G-8, NATO derail spring semester

By Darryl Holliday

Thanks to governments around the world, March spring break may be canceled or shortened.

It’s either that or a shorter J-term.

Because of the weeklong 38th G-8 Summit being held at McCormick Place, 2301 S. Lakeshore Dr. next spring, activists around the country have begun planning mass protests to which Columbia’s campus will occupy a front row seat.

The meeting, the second time in history where two international summits will be held simultaneously in the same city, will bring global dignitaries and their entourages to downtown Chicago in late May 2012—coinciding with Columbia’s annual Manifest celebration and Commencement.

“They’ll be right in our backyard, right here,” said President Warrick L. Carter at the faculty convocation on Sept. 2. “We’ve got to leave our community—the secret service will probably not allow us to be down here.”

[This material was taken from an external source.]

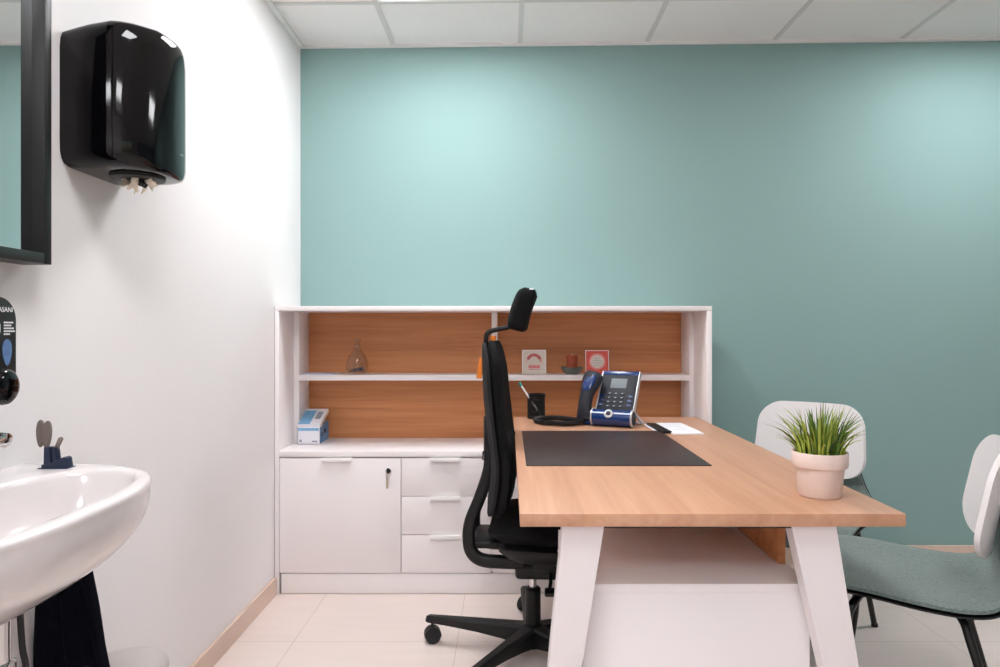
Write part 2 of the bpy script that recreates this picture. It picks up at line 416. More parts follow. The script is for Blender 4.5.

Crowds of approximately 30,000 people are expected to descend on the South Loop to protest visiting political officials—many of whom will be staying at hotels surrounding Columbia’s campus—leading to safety concerns and a change in routine for faculty and students.

According to local union activist Joe Iosbaker, an initial meeting to plan for the summit garnered around 200 people, despite the event being nine months away.

The intervening time will be spent organizing and obtaining marching permits for what Iosbaker expects will be “tens of thousands” of protestors at “the largest event in seven or eight years.”

Columbia will likely have to move the last week of the semester back two weeks in order to get classes finished and students out of the Loop.

But the college isn’t to blame if spring break or J-term are shortened or done away with altogether. The city’s Department of Transportation, which oversees event permits—such as the one Columbia would need to host Manifest—only accepts permit proposals within the year the event will take place. A submission for Manifest would not be accepted until January 2012.

However, with so many people expected to gather in the Loop for the summit, space for Manifest seems unlikely.

Columbia’s three deans, Vice President of Academic Affairs and Interim Provost Louise Love and other department chairs—including Film and Video Department Chair Bruce Sheridan—received an email last week from Columbia’s administration informing them of the upcoming decision.

According to Sheridan, the administration also asked him and other faculty members for their opinions on the options at hand.

“It’s really a matter of what’s the greatest good for the greatest number of students,” Sheridan said.

Though he said the college would have liked to have known sooner about the city’s G-8 and NATO summit plans, he noted the school should make a decision soon, so students can proceed with the school year knowing what is ahead.

“For the Film and Video Department, shortening J-term by one week is ideal because we have ways of adjusting term courses to fit that period,” Sheridan said.

“If we had to lose spring break, I could see that as the next choice—but not my first choice. It just depends on how much they have to move it by.”

A decision from Columbia’s administration can be expected soon so students and faculty can plan accordingly.

According to a written statement from Love, “At this time, the college has not determined if the dates for commencement will be changed due to Chicago hosting the G-8 conference in May. We expect to make an announcement in the coming weeks.”